Work to do
Write out the opening lines of the data word for word, up to and including the line with "col = scene.collection", and leave every picture and every later line out.

Stored data
►
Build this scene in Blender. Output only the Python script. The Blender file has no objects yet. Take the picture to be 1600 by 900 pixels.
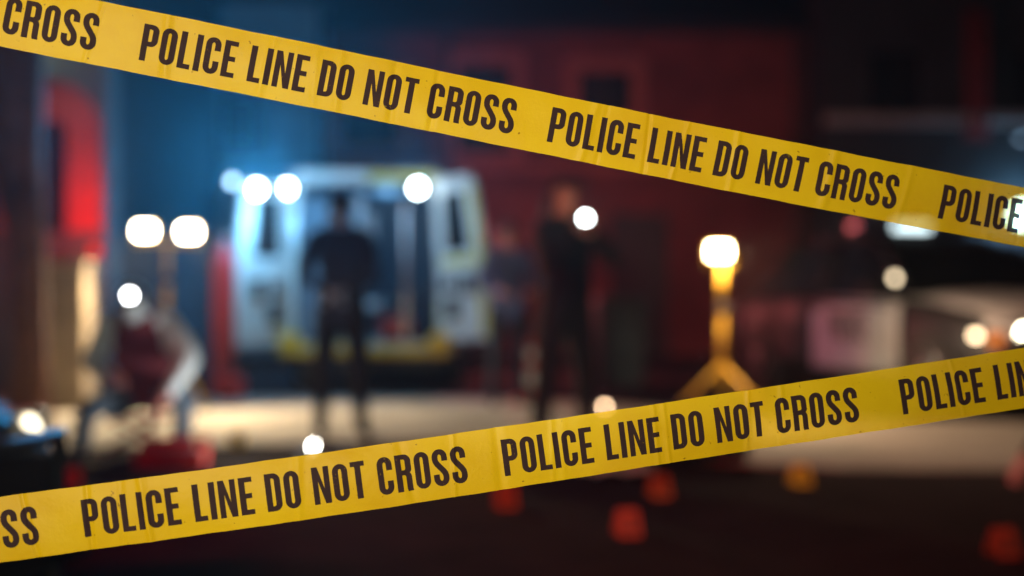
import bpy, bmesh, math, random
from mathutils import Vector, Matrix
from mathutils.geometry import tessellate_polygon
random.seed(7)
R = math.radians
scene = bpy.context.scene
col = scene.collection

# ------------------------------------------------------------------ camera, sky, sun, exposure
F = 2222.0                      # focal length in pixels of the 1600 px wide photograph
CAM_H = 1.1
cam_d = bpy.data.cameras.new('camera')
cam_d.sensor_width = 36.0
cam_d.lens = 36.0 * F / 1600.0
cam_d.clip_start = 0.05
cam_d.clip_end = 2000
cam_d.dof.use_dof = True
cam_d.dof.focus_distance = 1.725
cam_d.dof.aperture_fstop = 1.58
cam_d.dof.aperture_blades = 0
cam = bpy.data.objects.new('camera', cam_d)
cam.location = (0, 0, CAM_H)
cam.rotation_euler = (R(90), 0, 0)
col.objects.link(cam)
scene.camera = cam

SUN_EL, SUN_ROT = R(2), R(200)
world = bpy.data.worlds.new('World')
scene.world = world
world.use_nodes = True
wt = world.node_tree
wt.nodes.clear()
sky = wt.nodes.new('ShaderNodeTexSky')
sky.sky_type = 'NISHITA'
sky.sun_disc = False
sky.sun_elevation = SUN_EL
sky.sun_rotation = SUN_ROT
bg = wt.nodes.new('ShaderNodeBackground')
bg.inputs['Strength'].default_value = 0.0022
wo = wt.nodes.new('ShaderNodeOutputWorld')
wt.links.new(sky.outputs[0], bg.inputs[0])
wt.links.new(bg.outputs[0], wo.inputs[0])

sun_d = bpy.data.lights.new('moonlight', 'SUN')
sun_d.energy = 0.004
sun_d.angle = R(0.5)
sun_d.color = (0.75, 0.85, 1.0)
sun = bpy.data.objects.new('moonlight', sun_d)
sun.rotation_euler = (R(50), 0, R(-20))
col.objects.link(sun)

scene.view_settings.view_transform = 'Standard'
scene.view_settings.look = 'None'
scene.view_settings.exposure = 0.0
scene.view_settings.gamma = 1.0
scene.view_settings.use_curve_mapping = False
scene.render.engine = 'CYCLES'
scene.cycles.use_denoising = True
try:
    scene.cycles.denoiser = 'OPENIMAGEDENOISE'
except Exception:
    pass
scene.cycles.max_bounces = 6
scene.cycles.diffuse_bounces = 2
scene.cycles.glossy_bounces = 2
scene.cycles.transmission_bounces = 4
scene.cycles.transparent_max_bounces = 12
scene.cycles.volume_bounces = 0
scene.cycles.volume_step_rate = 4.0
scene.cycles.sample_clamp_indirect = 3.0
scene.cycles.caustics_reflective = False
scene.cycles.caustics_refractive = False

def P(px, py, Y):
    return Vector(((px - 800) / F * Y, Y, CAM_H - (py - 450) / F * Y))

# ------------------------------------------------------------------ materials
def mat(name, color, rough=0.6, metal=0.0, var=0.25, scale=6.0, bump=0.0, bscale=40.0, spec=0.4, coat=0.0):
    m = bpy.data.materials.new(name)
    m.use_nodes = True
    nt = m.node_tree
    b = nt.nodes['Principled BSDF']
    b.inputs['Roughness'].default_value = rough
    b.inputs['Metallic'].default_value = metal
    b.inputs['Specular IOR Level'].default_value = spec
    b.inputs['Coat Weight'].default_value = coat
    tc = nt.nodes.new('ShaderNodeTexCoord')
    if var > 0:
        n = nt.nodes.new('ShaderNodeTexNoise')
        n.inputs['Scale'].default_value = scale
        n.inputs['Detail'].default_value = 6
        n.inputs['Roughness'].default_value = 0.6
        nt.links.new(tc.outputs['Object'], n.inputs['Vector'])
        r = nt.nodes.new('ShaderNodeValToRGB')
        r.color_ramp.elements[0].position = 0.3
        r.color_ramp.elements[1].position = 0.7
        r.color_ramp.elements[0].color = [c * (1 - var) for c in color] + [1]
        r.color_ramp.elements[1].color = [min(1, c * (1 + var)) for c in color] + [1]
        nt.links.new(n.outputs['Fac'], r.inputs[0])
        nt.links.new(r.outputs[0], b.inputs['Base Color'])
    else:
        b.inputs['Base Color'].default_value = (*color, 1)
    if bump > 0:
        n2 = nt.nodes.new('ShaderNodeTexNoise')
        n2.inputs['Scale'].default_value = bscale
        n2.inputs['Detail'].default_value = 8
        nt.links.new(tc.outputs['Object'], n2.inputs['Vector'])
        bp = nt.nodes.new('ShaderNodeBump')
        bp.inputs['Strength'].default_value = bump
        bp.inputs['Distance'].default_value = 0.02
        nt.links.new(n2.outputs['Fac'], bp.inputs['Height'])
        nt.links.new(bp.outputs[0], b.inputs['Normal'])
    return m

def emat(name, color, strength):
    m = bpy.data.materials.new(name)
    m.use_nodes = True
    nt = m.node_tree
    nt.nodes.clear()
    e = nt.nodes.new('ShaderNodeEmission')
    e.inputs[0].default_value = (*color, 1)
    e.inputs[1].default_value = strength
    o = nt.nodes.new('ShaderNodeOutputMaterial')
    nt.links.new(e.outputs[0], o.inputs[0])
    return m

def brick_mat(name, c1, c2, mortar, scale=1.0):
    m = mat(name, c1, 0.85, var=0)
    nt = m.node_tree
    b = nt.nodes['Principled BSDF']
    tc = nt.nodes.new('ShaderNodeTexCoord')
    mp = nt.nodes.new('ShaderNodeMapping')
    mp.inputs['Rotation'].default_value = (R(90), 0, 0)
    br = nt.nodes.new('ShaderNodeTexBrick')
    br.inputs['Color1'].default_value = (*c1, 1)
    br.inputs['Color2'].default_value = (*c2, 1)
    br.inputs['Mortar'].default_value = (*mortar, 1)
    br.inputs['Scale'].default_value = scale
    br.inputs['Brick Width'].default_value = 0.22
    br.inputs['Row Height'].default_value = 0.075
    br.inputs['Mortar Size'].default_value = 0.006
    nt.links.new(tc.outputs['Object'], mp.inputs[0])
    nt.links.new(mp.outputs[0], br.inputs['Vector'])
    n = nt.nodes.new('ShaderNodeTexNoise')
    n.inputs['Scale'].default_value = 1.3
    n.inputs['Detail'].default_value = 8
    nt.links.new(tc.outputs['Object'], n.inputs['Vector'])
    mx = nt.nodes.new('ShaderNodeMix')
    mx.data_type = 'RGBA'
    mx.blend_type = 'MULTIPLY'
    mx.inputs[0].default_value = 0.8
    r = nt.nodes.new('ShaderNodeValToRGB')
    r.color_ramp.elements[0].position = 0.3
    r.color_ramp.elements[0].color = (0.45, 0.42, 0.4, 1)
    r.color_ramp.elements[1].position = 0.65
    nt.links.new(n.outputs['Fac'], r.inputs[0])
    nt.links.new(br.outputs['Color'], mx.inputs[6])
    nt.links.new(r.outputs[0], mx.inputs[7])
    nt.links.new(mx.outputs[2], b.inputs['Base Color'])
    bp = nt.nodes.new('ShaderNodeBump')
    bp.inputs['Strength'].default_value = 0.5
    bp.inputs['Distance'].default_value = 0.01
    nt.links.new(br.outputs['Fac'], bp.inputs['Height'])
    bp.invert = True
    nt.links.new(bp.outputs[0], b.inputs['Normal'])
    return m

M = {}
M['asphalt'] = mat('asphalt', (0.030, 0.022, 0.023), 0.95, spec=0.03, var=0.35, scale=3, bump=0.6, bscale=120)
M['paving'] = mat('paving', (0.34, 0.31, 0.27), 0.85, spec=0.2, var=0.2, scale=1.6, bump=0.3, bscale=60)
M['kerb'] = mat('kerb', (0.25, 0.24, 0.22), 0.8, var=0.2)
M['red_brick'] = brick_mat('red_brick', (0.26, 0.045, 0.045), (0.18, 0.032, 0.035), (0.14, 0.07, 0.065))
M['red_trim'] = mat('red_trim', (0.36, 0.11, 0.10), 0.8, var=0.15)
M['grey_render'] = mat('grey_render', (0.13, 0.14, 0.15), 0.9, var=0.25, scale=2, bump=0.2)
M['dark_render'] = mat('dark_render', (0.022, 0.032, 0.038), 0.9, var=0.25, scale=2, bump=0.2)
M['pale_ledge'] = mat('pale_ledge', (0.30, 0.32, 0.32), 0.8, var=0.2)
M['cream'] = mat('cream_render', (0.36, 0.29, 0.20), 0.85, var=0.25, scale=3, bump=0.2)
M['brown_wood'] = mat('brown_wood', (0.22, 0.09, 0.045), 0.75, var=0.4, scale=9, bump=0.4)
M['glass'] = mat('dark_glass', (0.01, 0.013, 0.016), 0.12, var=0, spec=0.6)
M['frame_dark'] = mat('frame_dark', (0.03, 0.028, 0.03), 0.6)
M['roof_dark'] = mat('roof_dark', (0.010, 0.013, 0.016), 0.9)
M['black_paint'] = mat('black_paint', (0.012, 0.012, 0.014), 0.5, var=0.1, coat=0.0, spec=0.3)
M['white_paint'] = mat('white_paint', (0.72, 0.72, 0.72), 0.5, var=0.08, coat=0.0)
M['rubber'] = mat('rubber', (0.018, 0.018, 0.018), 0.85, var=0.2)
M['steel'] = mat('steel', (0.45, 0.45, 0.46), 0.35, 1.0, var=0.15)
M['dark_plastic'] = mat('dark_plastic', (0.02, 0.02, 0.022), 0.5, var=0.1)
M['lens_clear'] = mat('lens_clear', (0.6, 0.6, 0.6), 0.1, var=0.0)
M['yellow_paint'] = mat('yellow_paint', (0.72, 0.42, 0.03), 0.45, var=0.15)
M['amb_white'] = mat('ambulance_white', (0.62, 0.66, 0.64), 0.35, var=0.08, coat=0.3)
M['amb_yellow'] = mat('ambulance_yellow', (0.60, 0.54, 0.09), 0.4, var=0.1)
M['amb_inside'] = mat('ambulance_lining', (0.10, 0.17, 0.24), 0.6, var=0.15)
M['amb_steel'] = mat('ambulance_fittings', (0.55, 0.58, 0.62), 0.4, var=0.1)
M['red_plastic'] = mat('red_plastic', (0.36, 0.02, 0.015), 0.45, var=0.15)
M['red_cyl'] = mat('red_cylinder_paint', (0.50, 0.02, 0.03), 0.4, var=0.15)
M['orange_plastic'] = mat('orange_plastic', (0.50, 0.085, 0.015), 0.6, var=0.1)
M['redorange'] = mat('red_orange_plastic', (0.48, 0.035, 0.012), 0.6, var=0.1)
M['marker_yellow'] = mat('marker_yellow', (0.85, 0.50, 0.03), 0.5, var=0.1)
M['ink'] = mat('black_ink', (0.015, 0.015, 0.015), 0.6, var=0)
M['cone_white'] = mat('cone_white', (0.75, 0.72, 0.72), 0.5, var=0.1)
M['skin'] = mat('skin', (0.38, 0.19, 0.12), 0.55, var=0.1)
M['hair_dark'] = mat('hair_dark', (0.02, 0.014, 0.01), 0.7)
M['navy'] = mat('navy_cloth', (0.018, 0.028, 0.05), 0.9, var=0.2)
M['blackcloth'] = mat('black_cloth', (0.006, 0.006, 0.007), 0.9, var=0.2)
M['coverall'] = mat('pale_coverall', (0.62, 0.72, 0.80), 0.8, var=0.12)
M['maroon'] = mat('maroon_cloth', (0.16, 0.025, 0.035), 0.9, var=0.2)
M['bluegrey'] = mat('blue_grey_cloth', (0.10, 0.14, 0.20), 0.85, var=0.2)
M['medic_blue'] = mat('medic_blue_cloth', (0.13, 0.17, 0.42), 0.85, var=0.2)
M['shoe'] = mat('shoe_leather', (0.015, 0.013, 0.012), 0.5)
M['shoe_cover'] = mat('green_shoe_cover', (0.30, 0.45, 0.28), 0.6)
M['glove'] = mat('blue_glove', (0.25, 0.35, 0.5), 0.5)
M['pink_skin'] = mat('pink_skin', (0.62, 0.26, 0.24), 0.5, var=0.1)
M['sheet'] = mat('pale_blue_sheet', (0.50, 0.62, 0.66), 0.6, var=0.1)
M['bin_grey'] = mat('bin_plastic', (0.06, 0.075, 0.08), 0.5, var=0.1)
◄
Problem solution
Build this scene in Blender. Output only the Python script. The Blender file has no objects yet. Take the picture to be 1600 by 900 pixels.
import bpy, bmesh, math, random
from mathutils import Vector, Matrix
from mathutils.geometry import tessellate_polygon
random.seed(7)
R = math.radians
scene = bpy.context.scene
col = scene.collection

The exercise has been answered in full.